Colonial American Agriculture
Early Beginnings in Virginia

Traveling to the Colonies

Colonists traveled from many European nations. Once in America, some farmers were able to own their own land for the first time. The colonists also had the chance to grow the crops that they wanted to. They believed that by colonizing North America they would have a better chance with growing warm weather crops. These warm weather crops included tobacco.

Joint stock companies bought land in the new colonies and used their ships to send people and supplied to the land. The only way that the new colonists would survive on the land was if they were able to adapt to new agrarian techniques. Colonists were mainly craftsmen and tradesmen while they were living in Europe, but their move to the New World meant that they would have to adapt in many ways to their new agrarian lifestyle.

 

Wolstenholme Towne

"Cultivators of the earth are the most valuable citizens. They are the most vigorous, the most independent, the most virtuous, and they are tied to their country and wedded to its liberty and interests by the most lasting bonds."

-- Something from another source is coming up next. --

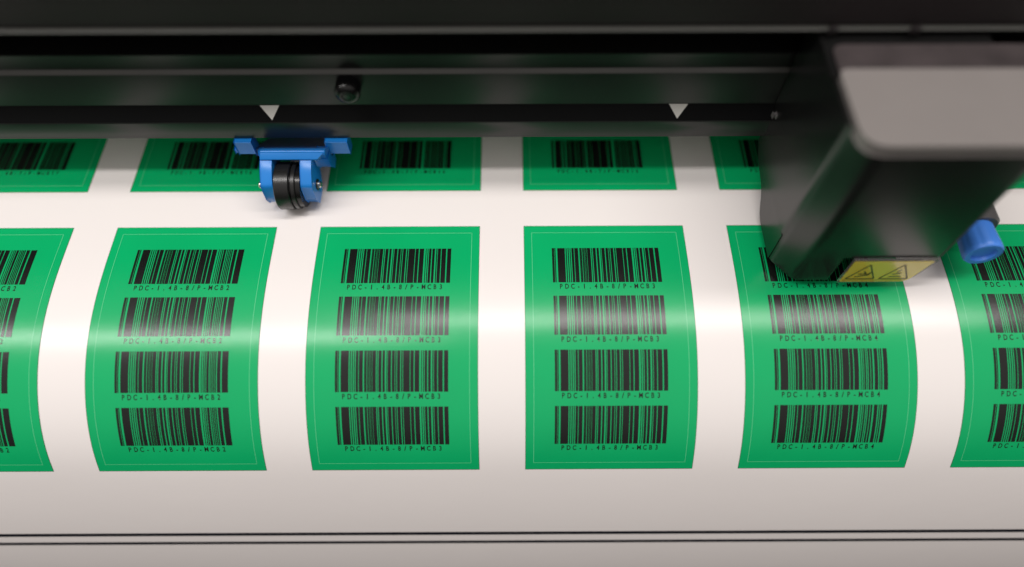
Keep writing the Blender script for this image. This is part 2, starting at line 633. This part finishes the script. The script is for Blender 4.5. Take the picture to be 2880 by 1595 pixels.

- Thomas Jefferson to John Jay, August 23, 1785

 

Tobacco

Tobacco was profitable for merchants in England, Scotland and Ireland. The colonists farmed the tobacco, which was a very labor-intensive crop. The raw material was then sold to the merchants for transportation, labor and processing. Tobacco was rarely used in it raw form and was often used after it had been processed. Thus a colonist successfully employed sailors, processors and tradesmen through his single crop.